2007/4/10

Localizing Early Is Good Even for Monolingual Sites

Localizing your application is a good thing even if it's monolingual. By using a localization ("l10n") package, you separate the work of "putting some text up there" from "serious copywriting"--which usually is best left to good writers or done when you are not in the coding mode.

Modern localization packages force developers to wear some straitjacket. Yes, the infamous "_" symbol that litters here and there isn't pretty. Singulars and plurals are grammar headaches. Why the heck the world can't just think like we programmers, to whom everything starts with 0 and "copied 5 file(s)" is both formal and polite?

The problem is, as much as we emphasize refactoring, we don't pay equal attention to the quality of writing. Then when someone who really cares shows up and asks you to revise it, believe me, fiddling 50 HTML files scattered in 10 directories is absolutely no fun. If you had used packages such as gettext, the only thing you would need to do is open up the wounded .po file and clean it up, or leave it to others (its format is simple enough for average muggles to understand--far better than those things you do in .jsp/.asp/.php/.rhtml/whatever).

l10n the Pure Ruby Way

gettext is your friend if you're developing a real thing. It's ubiquitous, available to practically every programming language on earth, and most important of all, it is established--which means you don't have to reinvent l10n tools (the obvious thing) and l10n workflows (the less obvious thing), since there are thousands of people who have done that before you do.

Sometimes, however, I find gettext an overkill for some one-shot projects that simply need some localization help but not all the perks that gettext offers. This is when this localization plug-in comes in handy. It's relatively unknown, but I love it. It's really just a string look-up thingy, and does no form validation messages (one sine qua non for more serious Rails app). On the other hand, installation is only a "script/plugin install" away, and its documentation is easy and short (making gettext for Ruby/Rails work is an ordeal partly because of scant documentation and no-brainer how-to's).

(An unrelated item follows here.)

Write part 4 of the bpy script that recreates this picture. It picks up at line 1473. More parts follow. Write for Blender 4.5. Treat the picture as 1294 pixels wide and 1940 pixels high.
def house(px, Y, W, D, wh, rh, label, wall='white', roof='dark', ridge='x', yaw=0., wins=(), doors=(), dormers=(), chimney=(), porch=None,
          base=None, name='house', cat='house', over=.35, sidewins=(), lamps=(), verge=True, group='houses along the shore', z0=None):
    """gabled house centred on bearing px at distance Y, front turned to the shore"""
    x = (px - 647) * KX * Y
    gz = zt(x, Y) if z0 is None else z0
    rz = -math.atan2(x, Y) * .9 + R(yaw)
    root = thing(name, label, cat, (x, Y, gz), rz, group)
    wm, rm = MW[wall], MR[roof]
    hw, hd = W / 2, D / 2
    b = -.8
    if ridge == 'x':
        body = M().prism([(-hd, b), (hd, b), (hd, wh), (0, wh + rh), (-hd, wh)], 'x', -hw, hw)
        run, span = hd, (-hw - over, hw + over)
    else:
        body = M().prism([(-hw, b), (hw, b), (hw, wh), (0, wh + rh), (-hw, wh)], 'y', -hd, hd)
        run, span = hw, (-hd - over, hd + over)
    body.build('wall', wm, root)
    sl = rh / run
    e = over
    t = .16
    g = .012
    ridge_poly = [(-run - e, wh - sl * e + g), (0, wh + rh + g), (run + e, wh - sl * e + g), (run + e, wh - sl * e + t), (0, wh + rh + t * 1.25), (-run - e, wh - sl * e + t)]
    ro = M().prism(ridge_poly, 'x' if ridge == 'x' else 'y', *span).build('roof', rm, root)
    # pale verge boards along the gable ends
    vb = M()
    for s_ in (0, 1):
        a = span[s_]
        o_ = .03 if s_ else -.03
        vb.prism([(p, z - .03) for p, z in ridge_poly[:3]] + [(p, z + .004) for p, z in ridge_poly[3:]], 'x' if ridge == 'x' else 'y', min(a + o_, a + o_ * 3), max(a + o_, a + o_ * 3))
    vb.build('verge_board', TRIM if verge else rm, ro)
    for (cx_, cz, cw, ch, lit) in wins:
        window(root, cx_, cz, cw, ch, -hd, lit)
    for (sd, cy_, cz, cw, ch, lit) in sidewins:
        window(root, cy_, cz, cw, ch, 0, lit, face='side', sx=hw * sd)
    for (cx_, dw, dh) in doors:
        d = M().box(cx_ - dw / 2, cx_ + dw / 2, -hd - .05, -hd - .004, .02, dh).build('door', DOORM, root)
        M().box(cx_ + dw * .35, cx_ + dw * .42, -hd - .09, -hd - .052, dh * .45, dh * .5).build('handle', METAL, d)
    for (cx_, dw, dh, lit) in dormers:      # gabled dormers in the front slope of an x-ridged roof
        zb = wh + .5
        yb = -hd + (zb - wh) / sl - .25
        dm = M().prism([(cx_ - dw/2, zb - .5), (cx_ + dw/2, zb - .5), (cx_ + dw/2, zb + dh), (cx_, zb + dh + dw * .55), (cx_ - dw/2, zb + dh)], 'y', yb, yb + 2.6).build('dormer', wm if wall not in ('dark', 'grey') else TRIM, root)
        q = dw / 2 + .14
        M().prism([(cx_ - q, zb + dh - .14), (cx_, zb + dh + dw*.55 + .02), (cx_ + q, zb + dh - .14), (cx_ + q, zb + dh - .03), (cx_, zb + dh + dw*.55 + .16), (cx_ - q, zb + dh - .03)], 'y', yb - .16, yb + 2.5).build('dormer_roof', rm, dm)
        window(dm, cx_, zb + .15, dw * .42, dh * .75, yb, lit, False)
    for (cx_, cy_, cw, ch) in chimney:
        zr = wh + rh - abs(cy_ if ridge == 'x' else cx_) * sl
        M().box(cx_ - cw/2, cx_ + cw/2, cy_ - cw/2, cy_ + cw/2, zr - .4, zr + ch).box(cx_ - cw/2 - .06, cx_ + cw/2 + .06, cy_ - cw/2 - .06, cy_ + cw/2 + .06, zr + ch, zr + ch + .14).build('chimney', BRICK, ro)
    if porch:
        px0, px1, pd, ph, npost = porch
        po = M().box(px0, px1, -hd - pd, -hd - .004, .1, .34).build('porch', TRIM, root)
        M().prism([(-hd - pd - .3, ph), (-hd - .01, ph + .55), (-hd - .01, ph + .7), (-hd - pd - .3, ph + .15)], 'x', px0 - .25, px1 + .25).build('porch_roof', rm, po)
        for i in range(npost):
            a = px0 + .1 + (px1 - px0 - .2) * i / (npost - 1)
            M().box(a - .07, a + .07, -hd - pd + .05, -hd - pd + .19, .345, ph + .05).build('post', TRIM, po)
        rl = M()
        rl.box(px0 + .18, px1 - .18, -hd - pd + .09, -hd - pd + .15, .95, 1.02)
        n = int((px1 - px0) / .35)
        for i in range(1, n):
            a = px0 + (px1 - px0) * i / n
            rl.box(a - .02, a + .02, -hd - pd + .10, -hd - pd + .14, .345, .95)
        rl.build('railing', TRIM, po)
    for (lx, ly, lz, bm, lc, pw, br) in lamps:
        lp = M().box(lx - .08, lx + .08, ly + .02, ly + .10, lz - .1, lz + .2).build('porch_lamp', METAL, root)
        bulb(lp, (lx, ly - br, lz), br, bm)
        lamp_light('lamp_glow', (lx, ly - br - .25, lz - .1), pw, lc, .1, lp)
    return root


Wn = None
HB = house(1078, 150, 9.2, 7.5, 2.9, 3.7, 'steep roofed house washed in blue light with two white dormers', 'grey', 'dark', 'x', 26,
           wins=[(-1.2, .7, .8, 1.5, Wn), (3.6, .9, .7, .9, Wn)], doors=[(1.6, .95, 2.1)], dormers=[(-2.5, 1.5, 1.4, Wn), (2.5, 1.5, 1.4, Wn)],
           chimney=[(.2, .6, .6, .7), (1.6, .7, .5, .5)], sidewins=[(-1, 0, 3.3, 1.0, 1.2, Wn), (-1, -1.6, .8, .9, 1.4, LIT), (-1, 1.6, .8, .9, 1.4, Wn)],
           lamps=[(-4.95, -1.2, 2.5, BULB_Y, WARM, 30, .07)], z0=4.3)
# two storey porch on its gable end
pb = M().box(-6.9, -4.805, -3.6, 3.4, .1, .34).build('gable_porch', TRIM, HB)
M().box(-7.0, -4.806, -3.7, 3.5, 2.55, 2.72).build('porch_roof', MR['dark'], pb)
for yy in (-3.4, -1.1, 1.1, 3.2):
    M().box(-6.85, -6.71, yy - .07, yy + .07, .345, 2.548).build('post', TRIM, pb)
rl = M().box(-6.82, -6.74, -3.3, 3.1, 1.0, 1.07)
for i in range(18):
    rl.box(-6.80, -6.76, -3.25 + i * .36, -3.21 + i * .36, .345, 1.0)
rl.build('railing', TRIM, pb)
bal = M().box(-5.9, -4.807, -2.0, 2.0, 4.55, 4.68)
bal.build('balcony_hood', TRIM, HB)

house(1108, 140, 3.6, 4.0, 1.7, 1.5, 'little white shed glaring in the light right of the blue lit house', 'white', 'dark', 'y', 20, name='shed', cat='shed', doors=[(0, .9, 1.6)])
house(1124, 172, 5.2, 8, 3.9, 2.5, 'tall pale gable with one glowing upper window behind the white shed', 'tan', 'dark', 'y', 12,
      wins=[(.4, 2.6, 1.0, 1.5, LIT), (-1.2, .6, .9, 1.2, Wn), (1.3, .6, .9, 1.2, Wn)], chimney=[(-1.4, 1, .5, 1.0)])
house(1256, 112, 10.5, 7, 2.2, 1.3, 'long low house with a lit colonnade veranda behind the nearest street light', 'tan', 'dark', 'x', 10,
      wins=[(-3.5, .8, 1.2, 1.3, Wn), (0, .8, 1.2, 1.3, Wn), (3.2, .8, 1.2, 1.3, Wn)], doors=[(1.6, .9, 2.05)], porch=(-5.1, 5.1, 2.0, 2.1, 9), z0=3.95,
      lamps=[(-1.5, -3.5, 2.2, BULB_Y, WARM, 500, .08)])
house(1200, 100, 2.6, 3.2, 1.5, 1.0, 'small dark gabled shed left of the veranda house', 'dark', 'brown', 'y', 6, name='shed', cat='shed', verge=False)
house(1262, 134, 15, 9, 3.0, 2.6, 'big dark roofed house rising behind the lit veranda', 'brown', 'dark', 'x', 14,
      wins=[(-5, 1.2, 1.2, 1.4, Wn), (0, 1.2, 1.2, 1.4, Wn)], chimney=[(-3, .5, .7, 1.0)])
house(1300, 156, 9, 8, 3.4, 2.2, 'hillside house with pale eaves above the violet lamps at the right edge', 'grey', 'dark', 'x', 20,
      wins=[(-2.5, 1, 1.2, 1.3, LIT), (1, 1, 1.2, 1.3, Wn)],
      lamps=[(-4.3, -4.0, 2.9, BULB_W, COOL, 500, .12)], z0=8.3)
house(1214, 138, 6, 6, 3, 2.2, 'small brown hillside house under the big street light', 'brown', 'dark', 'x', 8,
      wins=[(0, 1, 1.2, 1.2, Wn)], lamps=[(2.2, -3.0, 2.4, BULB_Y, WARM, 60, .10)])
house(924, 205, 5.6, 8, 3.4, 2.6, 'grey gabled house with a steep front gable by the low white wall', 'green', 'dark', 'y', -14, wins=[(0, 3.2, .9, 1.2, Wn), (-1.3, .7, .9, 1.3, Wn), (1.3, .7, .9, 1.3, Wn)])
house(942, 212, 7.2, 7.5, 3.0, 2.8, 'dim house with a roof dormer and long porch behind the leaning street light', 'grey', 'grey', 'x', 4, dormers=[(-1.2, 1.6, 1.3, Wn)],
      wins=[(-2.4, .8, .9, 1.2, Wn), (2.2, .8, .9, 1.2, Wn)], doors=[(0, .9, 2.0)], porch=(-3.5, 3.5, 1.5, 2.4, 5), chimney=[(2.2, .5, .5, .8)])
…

Two things to bear in mind, though. First, this plug-in doesn't scale up well--it does not have a string collector as powerful as gettext's. Second, it allows the use of Ruby lambda for more delicate string handling, which is addictive. The first thing lets you know when you need to use gettext, and the second reminds you that you need to think about the migration path if your project eventually grows. Refraining from the lambda magic will make things a little bit easier.